Direct speech: Tom says, "We shall discuss this tomorrow."

Book answer: He said that we should discuss it tomorrow.

Example #2:

Direct speech: Tom shows me two bullets. Tom says, "I found these embedded in the paneling."

Book answer: He said that he found them embedded in the paneling.

I think in the former (example #1) there should be that instead of it, and in the latter (example #2) there should be those instead of them. Because these changed into those and this changed into that when we changed direct speech into indirect speech. Am I right?

  • Can you give us any more context, or are these stand-alone sentences? – miltonaut Dec 11 '14 at 9:59
  • These are stand alone context. Currently i am learning narration. so i found these sentences in my book. Can you help me to clear my doubt? – starun008 Dec 11 '14 at 10:10
1

Tom shows me two bullets. Tom says, "I found these embedded in the paneling."

Tom has just shown you two bullets. So you now know what two bullets he is talking about it - what the "these" are.
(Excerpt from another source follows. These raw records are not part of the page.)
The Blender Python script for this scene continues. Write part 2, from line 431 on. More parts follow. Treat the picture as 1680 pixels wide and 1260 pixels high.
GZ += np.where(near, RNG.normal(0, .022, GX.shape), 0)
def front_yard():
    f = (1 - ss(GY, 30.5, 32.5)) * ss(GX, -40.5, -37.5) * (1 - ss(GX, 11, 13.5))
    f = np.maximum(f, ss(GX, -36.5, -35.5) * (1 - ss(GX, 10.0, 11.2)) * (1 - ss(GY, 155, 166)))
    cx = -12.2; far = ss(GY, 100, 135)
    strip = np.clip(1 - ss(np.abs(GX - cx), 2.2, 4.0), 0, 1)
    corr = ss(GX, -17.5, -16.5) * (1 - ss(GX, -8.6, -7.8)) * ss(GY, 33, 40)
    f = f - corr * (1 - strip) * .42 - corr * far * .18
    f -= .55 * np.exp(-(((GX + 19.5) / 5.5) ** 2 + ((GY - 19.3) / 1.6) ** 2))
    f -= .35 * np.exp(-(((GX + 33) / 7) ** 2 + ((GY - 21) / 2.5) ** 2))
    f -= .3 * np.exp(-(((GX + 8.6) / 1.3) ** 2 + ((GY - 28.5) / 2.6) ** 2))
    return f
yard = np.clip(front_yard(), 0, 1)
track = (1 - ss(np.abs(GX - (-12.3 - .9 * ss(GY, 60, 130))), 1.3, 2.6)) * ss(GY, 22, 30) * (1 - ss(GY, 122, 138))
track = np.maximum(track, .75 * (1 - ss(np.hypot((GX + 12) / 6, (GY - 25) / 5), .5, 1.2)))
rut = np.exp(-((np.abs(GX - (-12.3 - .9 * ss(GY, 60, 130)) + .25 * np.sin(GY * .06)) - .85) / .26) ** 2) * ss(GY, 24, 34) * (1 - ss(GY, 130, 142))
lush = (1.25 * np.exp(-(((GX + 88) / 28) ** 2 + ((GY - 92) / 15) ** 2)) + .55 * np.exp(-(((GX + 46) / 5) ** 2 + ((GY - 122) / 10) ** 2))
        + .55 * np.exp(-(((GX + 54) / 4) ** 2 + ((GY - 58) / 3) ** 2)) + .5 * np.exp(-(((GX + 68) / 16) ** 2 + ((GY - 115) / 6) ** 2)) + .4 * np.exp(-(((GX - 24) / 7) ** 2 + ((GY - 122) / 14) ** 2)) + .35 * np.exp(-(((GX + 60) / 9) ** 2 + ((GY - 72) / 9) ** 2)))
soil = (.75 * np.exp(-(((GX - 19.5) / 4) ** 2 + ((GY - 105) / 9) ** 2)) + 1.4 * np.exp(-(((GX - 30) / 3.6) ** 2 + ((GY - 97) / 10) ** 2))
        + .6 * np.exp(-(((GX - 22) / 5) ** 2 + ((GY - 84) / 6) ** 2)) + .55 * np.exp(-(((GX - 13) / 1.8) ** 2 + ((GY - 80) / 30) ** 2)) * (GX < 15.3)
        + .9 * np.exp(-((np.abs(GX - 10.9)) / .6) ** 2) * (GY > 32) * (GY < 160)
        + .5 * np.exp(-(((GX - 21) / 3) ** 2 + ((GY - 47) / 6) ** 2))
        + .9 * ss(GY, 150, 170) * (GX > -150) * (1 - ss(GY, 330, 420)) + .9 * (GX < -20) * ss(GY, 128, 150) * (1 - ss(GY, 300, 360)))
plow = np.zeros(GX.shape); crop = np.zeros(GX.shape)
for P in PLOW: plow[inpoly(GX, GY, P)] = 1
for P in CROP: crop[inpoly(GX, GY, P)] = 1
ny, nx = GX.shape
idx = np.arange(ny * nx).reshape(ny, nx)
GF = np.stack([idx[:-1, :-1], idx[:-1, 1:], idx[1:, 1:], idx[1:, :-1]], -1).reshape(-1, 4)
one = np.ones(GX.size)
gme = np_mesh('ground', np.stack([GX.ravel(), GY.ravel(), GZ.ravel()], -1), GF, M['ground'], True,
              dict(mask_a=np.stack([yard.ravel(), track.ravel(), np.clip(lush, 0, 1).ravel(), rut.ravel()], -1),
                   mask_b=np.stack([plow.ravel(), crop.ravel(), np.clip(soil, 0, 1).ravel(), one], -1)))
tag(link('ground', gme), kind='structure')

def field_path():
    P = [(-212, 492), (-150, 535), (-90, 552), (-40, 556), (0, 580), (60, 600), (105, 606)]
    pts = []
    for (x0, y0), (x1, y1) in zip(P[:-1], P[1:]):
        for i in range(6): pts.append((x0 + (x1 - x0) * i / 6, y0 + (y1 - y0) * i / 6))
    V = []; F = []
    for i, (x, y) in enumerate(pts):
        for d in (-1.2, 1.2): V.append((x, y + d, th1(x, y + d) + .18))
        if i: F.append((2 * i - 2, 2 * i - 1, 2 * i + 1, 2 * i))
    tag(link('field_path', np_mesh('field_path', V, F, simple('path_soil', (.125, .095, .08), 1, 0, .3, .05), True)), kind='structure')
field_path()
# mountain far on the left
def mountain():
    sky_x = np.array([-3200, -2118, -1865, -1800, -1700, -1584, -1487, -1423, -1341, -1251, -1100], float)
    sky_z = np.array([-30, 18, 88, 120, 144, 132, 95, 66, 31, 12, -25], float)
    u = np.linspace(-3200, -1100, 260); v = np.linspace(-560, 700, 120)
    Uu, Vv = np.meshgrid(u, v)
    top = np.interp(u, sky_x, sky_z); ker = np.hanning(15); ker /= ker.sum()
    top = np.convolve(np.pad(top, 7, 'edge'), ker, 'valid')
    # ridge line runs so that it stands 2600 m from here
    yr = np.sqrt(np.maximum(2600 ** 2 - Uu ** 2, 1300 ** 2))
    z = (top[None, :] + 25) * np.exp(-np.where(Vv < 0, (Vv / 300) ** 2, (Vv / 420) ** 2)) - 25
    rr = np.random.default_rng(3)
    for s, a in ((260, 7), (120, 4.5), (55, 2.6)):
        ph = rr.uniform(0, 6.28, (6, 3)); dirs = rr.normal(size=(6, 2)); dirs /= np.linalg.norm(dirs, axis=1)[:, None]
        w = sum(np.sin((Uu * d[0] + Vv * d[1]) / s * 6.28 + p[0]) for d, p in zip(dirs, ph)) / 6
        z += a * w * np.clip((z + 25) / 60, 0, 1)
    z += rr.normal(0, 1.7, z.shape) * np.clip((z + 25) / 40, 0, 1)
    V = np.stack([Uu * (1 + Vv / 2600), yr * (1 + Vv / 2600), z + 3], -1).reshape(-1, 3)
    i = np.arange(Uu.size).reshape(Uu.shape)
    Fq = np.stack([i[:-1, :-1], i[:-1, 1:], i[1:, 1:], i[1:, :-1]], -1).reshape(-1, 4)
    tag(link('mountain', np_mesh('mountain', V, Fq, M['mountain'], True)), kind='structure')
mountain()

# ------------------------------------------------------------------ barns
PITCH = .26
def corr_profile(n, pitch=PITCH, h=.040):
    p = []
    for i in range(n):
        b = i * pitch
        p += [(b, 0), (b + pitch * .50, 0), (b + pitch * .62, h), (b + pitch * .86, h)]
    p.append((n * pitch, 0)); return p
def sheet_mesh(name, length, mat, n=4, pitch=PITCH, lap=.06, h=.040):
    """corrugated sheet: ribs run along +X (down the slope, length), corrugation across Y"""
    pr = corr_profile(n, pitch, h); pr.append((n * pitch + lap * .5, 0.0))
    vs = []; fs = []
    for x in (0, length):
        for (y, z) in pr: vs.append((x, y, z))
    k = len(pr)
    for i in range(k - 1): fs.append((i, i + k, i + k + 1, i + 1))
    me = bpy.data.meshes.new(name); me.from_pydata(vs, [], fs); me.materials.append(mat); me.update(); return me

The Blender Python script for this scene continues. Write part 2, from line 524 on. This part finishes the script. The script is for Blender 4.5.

So the demonstrative pronoun isn't really needed (but not wrong if you still use it) because what the "these" are is now part of the context.

He said that he found them embedded in the paneling.

This would make a bit more sense if the preceding sentence was something like:

Tom showed me two bullets.

although

Tom showed me two bullets. He said that he found those embedded in the paneling.

is not wrong, but can suggest:

  • that you are nowhere near the bullets and are recounting an event that happened some time ago, instead of something that had just happened.

  • that you were previously aware that Tom had found "something" but didn't know what it was.